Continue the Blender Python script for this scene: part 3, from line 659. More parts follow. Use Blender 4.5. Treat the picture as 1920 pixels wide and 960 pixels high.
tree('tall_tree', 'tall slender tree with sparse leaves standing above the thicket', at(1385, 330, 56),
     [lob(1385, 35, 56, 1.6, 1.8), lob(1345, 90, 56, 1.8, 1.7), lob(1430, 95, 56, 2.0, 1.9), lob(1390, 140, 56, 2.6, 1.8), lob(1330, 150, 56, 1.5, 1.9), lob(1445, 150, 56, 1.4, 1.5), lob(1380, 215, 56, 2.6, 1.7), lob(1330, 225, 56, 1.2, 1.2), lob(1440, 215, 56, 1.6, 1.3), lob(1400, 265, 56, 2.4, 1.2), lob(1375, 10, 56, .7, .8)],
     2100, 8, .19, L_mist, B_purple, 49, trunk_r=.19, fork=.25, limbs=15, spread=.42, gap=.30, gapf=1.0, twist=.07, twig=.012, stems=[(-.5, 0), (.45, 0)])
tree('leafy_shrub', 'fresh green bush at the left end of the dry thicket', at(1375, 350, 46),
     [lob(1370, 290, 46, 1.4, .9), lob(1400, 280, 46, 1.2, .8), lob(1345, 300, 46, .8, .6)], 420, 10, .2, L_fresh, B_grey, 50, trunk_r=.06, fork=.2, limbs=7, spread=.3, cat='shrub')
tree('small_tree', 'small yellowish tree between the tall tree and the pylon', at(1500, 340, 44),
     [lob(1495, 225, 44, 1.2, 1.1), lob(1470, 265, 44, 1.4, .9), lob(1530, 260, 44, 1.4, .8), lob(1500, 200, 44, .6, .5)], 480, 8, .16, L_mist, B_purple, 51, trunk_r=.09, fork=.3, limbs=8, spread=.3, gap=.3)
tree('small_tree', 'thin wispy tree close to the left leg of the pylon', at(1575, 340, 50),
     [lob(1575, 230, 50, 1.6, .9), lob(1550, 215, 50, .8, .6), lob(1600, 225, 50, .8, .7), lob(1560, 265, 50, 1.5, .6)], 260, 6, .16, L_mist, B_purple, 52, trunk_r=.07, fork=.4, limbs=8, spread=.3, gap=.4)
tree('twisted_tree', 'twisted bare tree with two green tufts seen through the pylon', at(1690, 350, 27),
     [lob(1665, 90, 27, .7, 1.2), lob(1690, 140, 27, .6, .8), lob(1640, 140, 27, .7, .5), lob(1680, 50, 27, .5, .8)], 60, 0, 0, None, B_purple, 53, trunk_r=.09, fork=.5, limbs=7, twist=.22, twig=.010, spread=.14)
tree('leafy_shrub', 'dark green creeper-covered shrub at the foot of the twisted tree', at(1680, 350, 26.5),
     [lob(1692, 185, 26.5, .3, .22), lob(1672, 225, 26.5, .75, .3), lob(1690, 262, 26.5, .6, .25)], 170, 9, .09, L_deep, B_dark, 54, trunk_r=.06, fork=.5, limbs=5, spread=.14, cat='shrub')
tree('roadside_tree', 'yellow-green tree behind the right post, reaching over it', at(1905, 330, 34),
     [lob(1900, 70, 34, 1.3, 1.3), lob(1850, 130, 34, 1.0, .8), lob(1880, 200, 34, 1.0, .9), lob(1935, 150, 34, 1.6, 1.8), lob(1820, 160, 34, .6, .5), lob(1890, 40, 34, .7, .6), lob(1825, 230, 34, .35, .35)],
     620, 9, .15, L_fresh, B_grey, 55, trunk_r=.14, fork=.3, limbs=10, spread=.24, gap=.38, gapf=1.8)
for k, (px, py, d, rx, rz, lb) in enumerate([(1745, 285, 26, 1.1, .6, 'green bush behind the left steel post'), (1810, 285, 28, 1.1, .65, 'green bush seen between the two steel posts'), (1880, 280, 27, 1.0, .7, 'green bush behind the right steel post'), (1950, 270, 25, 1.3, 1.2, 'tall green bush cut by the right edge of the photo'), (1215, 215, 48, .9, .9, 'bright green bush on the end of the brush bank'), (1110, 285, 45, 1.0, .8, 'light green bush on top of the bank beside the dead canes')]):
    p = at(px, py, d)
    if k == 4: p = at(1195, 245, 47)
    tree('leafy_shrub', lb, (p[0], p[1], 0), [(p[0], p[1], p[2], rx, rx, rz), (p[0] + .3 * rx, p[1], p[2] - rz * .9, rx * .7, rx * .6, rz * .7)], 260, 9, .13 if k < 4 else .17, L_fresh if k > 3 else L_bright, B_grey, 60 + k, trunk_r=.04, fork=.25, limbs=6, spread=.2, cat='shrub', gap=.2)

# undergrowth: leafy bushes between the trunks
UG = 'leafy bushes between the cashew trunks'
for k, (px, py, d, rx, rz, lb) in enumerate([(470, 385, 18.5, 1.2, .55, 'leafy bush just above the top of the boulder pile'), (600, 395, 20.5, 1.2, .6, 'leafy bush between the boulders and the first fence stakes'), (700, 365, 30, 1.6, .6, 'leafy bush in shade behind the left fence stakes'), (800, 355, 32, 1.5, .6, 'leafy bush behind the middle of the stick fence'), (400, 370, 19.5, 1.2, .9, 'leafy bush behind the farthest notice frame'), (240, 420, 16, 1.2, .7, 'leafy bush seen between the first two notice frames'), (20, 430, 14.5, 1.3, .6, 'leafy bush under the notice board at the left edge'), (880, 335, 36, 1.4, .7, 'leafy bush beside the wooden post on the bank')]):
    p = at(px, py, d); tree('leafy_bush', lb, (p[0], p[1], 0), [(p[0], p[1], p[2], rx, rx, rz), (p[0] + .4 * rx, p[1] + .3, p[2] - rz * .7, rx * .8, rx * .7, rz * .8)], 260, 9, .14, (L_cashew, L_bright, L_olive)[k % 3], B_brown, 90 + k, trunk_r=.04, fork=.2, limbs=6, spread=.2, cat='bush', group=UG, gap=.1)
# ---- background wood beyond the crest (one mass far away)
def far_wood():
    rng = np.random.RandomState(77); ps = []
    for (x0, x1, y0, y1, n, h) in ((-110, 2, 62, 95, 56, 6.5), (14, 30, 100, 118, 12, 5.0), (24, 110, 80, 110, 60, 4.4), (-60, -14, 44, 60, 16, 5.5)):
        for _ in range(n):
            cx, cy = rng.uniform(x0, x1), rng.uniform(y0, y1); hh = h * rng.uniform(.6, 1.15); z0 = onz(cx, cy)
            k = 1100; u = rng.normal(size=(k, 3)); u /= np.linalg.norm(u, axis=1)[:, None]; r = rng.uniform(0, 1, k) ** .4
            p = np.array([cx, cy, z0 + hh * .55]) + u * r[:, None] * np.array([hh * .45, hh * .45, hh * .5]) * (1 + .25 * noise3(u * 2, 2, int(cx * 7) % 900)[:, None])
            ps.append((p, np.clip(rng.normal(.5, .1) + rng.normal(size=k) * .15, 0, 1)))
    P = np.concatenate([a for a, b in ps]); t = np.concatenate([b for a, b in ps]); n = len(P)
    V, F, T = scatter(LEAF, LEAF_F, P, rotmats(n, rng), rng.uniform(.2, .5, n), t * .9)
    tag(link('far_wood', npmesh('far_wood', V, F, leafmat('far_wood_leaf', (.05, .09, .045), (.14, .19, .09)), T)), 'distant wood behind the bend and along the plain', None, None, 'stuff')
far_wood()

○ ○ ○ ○

[What the task requires]
Copy every line of the material, please, keeping it exactly the same.

[Result of this task]
Continue the Blender Python script for this scene: part 3, from line 659. More parts follow. Use Blender 4.5. Treat the picture as 1920 pixels wide and 960 pixels high.
tree('tall_tree', 'tall slender tree with sparse leaves standing above the thicket', at(1385, 330, 56),
     [lob(1385, 35, 56, 1.6, 1.8), lob(1345, 90, 56, 1.8, 1.7), lob(1430, 95, 56, 2.0, 1.9), lob(1390, 140, 56, 2.6, 1.8), lob(1330, 150, 56, 1.5, 1.9), lob(1445, 150, 56, 1.4, 1.5), lob(1380, 215, 56, 2.6, 1.7), lob(1330, 225, 56, 1.2, 1.2), lob(1440, 215, 56, 1.6, 1.3), lob(1400, 265, 56, 2.4, 1.2), lob(1375, 10, 56, .7, .8)],
     2100, 8, .19, L_mist, B_purple, 49, trunk_r=.19, fork=.25, limbs=15, spread=.42, gap=.30, gapf=1.0, twist=.07, twig=.012, stems=[(-.5, 0), (.45, 0)])
tree('leafy_shrub', 'fresh green bush at the left end of the dry thicket', at(1375, 350, 46),
     [lob(1370, 290, 46, 1.4, .9), lob(1400, 280, 46, 1.2, .8), lob(1345, 300, 46, .8, .6)], 420, 10, .2, L_fresh, B_grey, 50, trunk_r=.06, fork=.2, limbs=7, spread=.3, cat='shrub')
tree('small_tree', 'small yellowish tree between the tall tree and the pylon', at(1500, 340, 44),
     [lob(1495, 225, 44, 1.2, 1.1), lob(1470, 265, 44, 1.4, .9), lob(1530, 260, 44, 1.4, .8), lob(1500, 200, 44, .6, .5)], 480, 8, .16, L_mist, B_purple, 51, trunk_r=.09, fork=.3, limbs=8, spread=.3, gap=.3)
tree('small_tree', 'thin wispy tree close to the left leg of the pylon', at(1575, 340, 50),
     [lob(1575, 230, 50, 1.6, .9), lob(1550, 215, 50, .8, .6), lob(1600, 225, 50, .8, .7), lob(1560, 265, 50, 1.5, .6)], 260, 6, .16, L_mist, B_purple, 52, trunk_r=.07, fork=.4, limbs=8, spread=.3, gap=.4)
tree('twisted_tree', 'twisted bare tree with two green tufts seen through the pylon', at(1690, 350, 27),
     [lob(1665, 90, 27, .7, 1.2), lob(1690, 140, 27, .6, .8), lob(1640, 140, 27, .7, .5), lob(1680, 50, 27, .5, .8)], 60, 0, 0, None, B_purple, 53, trunk_r=.09, fork=.5, limbs=7, twist=.22, twig=.010, spread=.14)
tree('leafy_shrub', 'dark green creeper-covered shrub at the foot of the twisted tree', at(1680, 350, 26.5),
     [lob(1692, 185, 26.5, .3, .22), lob(1672, 225, 26.5, .75, .3), lob(1690, 262, 26.5, .6, .25)], 170, 9, .09, L_deep, B_dark, 54, trunk_r=.06, fork=.5, limbs=5, spread=.14, cat='shrub')
tree('roadside_tree', 'yellow-green tree behind the right post, reaching over it', at(1905, 330, 34),
     [lob(1900, 70, 34, 1.3, 1.3), lob(1850, 130, 34, 1.0, .8), lob(1880, 200, 34, 1.0, .9), lob(1935, 150, 34, 1.6, 1.8), lob(1820, 160, 34, .6, .5), lob(1890, 40, 34, .7, .6), lob(1825, 230, 34, .35, .35)],
     620, 9, .15, L_fresh, B_grey, 55, trunk_r=.14, fork=.3, limbs=10, spread=.24, gap=.38, gapf=1.8)
for k, (px, py, d, rx, rz, lb) in enumerate([(1745, 285, 26, 1.1, .6, 'green bush behind the left steel post'), (1810, 285, 28, 1.1, .65, 'green bush seen between the two steel posts'), (1880, 280, 27, 1.0, .7, 'green bush behind the right steel post'), (1950, 270, 25, 1.3, 1.2, 'tall green bush cut by the right edge of the photo'), (1215, 215, 48, .9, .9, 'bright green bush on the end of the brush bank'), (1110, 285, 45, 1.0, .8, 'light green bush on top of the bank beside the dead canes')]):
    p = at(px, py, d)
    if k == 4: p = at(1195, 245, 47)
    tree('leafy_shrub', lb, (p[0], p[1], 0), [(p[0], p[1], p[2], rx, rx, rz), (p[0] + .3 * rx, p[1], p[2] - rz * .9, rx * .7, rx * .6, rz * .7)], 260, 9, .13 if k < 4 else .17, L_fresh if k > 3 else L_bright, B_grey, 60 + k, trunk_r=.04, fork=.25, limbs=6, spread=.2, cat='shrub', gap=.2)

# undergrowth: leafy bushes between the trunks
UG = 'leafy bushes between the cashew trunks'
for k, (px, py, d, rx, rz, lb) in enumerate([(470, 385, 18.5, 1.2, .55, 'leafy bush just above the top of the boulder pile'), (600, 395, 20.5, 1.2, .6, 'leafy bush between the boulders and the first fence stakes'), (700, 365, 30, 1.6, .6, 'leafy bush in shade behind the left fence stakes'), (800, 355, 32, 1.5, .6, 'leafy bush behind the middle of the stick fence'), (400, 370, 19.5, 1.2, .9, 'leafy bush behind the farthest notice frame'), (240, 420, 16, 1.2, .7, 'leafy bush seen between the first two notice frames'), (20, 430, 14.5, 1.3, .6, 'leafy bush under the notice board at the left edge'), (880, 335, 36, 1.4, .7, 'leafy bush beside the wooden post on the bank')]):
    p = at(px, py, d); tree('leafy_bush', lb, (p[0], p[1], 0), [(p[0], p[1], p[2], rx, rx, rz), (p[0] + .4 * rx, p[1] + .3, p[2] - rz * .7, rx * .8, rx * .7, rz * .8)], 260, 9, .14, (L_cashew, L_bright, L_olive)[k % 3], B_brown, 90 + k, trunk_r=.04, fork=.2, limbs=6, spread=.2, cat='bush', group=UG, gap=.1)
# ---- background wood beyond the crest (one mass far away)
def far_wood():
    rng = np.random.RandomState(77); ps = []
    for (x0, x1, y0, y1, n, h) in ((-110, 2, 62, 95, 56, 6.5), (14, 30, 100, 118, 12, 5.0), (24, 110, 80, 110, 60, 4.4), (-60, -14, 44, 60, 16, 5.5)):
        for _ in range(n):
            cx, cy = rng.uniform(x0, x1), rng.uniform(y0, y1); hh = h * rng.uniform(.6, 1.15); z0 = onz(cx, cy)
            k = 1100; u = rng.normal(size=(k, 3)); u /= np.linalg.norm(u, axis=1)[:, None]; r = rng.uniform(0, 1, k) ** .4
            p = np.array([cx, cy, z0 + hh * .55]) + u * r[:, None] * np.array([hh * .45, hh * .45, hh * .5]) * (1 + .25 * noise3(u * 2, 2, int(cx * 7) % 900)[:, None])
            ps.append((p, np.clip(rng.normal(.5, .1) + rng.normal(size=k) * .15, 0, 1)))
    P = np.concatenate([a for a, b in ps]); t = np.concatenate([b for a, b in ps]); n = len(P)
    V, F, T = scatter(LEAF, LEAF_F, P, rotmats(n, rng), rng.uniform(.2, .5, n), t * .9)
    tag(link('far_wood', npmesh('far_wood', V, F, leafmat('far_wood_leaf', (.05, .09, .045), (.14, .19, .09)), T)), 'distant wood behind the bend and along the plain', None, None, 'stuff')
far_wood()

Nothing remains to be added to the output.